1.未来を支える人材を育む大学等の機能強化
- 進学者のニーズ等も踏まえた成長分野への大学等の再編促進と産学官連携強化
- 学部・大学院を通じた文理横断教育の推進と卒業後の人材受入れ強化
- 理工系や農学系の分野をはじめとした女性の活躍推進
- グローバル人材の育成・活躍推進
- デジタル技術を駆使したハイブリッド型教育への転換
- 大学法人のガバナンス強化
- 知識と知恵を得る初等中等教育の充実
2.新たな時代に対応する学びの支援の充実
3.学び直し(リカレント教育)を促進するための環境整備
- 学び直し成果の適切な評価
- 学ぶ意欲がある人への支援の充実や環境整備
- 女性の学び直しの支援
- 企業・教育機関・地方公共団体等の連携による体制整備
まとめ
今後の大学と社会の在り方を見てきました。
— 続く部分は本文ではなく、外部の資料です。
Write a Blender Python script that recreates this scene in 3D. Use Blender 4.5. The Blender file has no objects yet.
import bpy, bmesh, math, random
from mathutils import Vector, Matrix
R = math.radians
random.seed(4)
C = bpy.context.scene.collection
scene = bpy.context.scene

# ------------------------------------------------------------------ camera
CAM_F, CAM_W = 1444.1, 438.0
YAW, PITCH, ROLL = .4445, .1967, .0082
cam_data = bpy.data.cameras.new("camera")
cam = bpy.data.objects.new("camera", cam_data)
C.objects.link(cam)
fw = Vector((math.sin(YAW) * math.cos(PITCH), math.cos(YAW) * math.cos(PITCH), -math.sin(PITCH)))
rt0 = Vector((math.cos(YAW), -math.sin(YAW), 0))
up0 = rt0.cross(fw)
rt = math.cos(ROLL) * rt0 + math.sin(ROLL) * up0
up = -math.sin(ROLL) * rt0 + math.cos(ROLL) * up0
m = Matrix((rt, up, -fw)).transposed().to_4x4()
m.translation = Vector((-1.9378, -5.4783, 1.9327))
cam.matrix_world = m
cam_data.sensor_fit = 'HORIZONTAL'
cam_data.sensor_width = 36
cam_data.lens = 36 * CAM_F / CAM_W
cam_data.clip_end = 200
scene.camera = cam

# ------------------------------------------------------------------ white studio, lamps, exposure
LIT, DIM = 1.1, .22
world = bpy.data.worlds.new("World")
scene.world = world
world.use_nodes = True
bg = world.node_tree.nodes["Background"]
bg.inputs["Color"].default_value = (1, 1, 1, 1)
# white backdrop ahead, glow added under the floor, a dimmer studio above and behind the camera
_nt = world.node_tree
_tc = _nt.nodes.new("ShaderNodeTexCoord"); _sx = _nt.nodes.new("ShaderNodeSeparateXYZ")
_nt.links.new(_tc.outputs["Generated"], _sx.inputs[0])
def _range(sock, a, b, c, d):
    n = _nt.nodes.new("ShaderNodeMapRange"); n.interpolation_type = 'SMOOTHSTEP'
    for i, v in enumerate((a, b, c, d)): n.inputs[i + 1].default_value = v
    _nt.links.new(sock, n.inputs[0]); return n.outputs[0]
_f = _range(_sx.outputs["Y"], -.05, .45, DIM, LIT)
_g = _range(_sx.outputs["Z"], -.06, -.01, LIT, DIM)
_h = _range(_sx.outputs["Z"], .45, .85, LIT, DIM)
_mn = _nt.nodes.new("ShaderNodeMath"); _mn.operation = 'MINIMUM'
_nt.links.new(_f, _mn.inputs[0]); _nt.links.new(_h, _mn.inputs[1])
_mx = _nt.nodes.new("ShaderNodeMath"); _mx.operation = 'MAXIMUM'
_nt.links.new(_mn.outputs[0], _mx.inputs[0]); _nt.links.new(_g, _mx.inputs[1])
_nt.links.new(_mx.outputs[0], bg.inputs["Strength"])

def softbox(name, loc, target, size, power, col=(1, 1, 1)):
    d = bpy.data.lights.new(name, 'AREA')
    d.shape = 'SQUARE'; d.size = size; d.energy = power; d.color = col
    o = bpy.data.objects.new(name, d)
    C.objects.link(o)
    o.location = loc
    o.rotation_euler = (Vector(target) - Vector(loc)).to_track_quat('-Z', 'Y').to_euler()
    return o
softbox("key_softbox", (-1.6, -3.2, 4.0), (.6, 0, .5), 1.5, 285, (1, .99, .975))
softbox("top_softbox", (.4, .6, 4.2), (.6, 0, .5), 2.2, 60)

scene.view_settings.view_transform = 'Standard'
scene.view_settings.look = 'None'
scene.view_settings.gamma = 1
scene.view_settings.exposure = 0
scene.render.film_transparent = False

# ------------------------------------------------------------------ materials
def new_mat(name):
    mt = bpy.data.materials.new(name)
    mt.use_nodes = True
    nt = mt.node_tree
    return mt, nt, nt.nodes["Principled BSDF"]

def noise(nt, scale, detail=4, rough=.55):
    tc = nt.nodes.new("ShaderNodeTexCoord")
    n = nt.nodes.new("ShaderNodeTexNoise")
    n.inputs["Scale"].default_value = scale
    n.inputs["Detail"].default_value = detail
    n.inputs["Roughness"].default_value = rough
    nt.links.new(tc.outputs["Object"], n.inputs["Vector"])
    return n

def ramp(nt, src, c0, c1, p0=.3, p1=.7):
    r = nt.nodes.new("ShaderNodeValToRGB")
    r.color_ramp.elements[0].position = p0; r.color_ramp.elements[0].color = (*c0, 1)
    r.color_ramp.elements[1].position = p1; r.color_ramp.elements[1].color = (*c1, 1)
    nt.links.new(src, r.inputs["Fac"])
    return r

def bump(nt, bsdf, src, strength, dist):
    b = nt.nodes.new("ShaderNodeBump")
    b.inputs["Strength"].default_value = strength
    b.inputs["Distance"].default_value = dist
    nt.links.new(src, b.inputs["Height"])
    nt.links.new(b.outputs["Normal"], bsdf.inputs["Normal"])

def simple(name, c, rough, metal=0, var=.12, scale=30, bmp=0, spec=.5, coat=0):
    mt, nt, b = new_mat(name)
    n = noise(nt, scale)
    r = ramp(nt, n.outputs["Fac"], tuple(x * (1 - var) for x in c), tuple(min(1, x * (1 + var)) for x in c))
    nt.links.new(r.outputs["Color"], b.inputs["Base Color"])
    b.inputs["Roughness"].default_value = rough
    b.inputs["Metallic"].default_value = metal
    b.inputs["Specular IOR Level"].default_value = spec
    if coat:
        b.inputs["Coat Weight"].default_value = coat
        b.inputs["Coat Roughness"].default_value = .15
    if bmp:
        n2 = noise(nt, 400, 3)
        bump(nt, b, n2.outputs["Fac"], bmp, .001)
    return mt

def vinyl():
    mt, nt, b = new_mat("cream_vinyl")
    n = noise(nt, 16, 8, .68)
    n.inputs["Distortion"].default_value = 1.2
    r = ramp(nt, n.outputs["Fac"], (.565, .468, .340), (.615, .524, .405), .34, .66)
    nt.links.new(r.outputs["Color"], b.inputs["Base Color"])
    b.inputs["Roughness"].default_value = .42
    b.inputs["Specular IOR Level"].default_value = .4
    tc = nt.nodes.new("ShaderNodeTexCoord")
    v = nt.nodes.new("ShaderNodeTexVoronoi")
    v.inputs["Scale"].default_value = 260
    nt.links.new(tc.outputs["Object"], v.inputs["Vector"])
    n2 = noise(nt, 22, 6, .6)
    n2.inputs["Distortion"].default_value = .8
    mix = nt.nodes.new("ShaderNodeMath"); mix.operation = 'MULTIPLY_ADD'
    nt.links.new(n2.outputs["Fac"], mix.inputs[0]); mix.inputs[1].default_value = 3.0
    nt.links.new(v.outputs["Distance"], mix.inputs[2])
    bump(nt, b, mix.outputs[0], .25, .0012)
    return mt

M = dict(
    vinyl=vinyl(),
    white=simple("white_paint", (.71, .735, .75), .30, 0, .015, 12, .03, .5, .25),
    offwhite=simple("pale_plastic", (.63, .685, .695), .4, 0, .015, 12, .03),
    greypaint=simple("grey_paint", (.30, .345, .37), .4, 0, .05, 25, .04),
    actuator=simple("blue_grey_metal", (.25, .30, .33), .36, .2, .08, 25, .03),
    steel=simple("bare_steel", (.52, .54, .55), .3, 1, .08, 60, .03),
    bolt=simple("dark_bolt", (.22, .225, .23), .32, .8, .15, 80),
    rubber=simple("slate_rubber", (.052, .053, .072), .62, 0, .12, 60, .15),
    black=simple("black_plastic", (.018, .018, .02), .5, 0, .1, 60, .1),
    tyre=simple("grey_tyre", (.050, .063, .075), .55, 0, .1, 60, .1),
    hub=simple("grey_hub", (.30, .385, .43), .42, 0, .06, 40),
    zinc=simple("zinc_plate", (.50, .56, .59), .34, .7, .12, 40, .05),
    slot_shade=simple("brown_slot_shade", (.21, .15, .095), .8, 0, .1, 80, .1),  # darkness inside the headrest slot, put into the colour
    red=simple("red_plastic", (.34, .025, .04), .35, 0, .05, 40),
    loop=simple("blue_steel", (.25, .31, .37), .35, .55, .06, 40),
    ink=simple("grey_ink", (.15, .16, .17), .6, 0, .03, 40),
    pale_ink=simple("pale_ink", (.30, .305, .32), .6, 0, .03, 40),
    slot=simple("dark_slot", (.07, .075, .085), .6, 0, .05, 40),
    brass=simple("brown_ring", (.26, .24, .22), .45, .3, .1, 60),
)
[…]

記述されている全てについて、異論をはさむ余地はありません。現状の課題とギャップが大きいため、目標をどのように達成するかが、とても大事です。産業界との同期も取る必要があります。企業が変われば、自ずと大学も変わらざる得なくなります。
国から様々な形で、目指す姿が公表されていますが、一国民としては、発表したものは確実に達成してもらいたいと思います。人口が減ってる中で、国家を維持し発展させる、現実的な議論を期待します。